Copy every line of the following data that includes the string "scene".

Collected data -
+--
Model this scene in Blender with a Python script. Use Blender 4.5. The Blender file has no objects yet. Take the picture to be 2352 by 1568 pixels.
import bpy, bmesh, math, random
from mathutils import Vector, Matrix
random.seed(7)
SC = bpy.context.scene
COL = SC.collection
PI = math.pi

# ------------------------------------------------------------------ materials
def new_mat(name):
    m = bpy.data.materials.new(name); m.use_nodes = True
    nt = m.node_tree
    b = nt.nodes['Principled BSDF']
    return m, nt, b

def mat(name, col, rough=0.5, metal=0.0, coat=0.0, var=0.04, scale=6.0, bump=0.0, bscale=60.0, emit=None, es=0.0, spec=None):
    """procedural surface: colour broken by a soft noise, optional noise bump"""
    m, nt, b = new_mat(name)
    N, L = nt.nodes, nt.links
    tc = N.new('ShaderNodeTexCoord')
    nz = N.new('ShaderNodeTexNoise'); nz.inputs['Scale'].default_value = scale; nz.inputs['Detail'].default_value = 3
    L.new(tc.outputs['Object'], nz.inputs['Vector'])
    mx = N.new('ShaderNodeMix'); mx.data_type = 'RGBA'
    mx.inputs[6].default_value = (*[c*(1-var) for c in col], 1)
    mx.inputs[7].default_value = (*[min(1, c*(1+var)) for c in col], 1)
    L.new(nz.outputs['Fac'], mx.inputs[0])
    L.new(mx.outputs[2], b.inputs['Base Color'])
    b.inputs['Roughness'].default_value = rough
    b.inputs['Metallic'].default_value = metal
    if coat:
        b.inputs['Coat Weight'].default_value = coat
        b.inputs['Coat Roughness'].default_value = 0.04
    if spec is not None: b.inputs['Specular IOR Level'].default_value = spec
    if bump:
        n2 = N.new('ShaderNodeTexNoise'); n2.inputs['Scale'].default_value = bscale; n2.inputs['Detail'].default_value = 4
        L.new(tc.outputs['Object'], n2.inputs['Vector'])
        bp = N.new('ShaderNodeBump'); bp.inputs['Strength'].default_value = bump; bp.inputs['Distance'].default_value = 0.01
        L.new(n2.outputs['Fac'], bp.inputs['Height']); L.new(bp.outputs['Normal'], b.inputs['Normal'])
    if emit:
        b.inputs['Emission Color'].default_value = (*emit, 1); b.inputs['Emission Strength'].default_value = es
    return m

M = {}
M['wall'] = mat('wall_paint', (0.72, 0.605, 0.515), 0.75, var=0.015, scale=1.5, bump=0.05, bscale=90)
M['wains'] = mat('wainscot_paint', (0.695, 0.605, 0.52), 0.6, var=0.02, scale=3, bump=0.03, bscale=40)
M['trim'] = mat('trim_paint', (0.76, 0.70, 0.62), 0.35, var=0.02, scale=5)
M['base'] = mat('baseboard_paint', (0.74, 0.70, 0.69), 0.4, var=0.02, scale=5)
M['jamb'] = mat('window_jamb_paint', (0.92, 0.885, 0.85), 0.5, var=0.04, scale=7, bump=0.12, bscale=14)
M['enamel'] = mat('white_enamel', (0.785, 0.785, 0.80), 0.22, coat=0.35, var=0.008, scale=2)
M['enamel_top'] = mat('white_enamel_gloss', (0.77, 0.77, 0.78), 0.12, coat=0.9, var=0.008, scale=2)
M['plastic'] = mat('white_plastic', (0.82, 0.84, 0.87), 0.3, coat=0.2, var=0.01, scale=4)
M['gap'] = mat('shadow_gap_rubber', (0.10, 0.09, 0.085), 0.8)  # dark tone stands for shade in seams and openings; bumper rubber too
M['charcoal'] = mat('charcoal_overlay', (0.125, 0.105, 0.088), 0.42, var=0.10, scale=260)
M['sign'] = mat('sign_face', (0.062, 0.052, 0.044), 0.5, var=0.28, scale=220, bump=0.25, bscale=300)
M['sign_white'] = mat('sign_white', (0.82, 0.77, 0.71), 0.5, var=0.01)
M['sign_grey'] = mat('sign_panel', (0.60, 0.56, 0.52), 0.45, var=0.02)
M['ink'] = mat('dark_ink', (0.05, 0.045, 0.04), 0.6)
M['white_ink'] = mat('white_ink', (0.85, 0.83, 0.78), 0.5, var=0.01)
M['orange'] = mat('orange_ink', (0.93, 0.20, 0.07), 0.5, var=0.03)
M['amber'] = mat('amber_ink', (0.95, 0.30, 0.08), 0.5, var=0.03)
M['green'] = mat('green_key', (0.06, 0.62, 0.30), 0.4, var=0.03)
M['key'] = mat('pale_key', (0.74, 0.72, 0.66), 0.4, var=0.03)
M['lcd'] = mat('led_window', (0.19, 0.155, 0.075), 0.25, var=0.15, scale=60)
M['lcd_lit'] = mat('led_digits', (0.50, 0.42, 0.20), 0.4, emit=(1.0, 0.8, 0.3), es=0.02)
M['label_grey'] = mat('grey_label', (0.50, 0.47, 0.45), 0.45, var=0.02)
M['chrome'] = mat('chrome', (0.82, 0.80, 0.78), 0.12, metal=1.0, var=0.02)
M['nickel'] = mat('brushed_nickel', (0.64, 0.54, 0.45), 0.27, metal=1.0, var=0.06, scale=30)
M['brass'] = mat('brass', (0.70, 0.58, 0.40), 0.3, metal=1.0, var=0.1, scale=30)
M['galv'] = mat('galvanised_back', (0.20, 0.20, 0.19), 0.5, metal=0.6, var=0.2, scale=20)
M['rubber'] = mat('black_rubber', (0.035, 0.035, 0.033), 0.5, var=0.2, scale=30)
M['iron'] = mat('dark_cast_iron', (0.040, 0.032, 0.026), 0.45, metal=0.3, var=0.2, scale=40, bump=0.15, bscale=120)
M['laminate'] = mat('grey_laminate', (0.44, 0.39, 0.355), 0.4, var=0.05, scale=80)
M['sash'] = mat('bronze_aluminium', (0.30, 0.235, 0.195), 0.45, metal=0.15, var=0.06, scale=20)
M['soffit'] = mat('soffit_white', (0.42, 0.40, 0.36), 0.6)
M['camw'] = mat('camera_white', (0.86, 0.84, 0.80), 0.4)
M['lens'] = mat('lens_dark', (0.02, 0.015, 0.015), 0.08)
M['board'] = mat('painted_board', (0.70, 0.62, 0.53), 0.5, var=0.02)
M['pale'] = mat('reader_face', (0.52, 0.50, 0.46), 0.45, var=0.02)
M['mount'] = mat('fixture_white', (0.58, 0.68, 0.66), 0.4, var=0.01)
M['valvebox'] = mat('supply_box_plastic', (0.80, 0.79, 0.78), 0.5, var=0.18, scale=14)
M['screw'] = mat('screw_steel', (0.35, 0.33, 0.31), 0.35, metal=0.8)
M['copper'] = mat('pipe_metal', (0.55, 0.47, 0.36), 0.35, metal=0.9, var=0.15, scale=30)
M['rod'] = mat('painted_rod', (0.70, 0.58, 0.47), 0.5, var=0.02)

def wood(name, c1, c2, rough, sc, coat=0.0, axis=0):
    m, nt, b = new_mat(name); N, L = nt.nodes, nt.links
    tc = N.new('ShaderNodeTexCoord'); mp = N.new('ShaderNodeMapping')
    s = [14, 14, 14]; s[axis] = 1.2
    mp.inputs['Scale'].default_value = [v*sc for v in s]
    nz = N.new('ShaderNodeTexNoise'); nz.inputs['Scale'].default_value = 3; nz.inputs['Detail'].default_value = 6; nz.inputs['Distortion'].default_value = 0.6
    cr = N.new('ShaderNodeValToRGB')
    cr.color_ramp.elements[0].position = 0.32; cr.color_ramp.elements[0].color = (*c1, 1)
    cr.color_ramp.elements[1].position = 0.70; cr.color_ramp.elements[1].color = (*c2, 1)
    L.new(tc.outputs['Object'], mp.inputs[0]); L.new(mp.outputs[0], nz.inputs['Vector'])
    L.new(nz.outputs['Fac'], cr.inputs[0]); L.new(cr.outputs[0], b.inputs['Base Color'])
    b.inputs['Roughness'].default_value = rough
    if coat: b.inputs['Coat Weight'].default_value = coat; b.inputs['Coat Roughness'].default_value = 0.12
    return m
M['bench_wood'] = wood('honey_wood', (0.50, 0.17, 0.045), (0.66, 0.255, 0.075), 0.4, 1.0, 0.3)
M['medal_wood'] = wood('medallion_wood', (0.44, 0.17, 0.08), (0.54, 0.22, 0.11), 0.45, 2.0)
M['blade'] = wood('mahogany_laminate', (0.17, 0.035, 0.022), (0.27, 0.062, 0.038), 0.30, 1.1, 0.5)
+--
Exercise solution -
Model this scene in Blender with a Python script. Use Blender 4.5. The Blender file has no objects yet. Take the picture to be 2352 by 1568 pixels.
SC = bpy.context.scene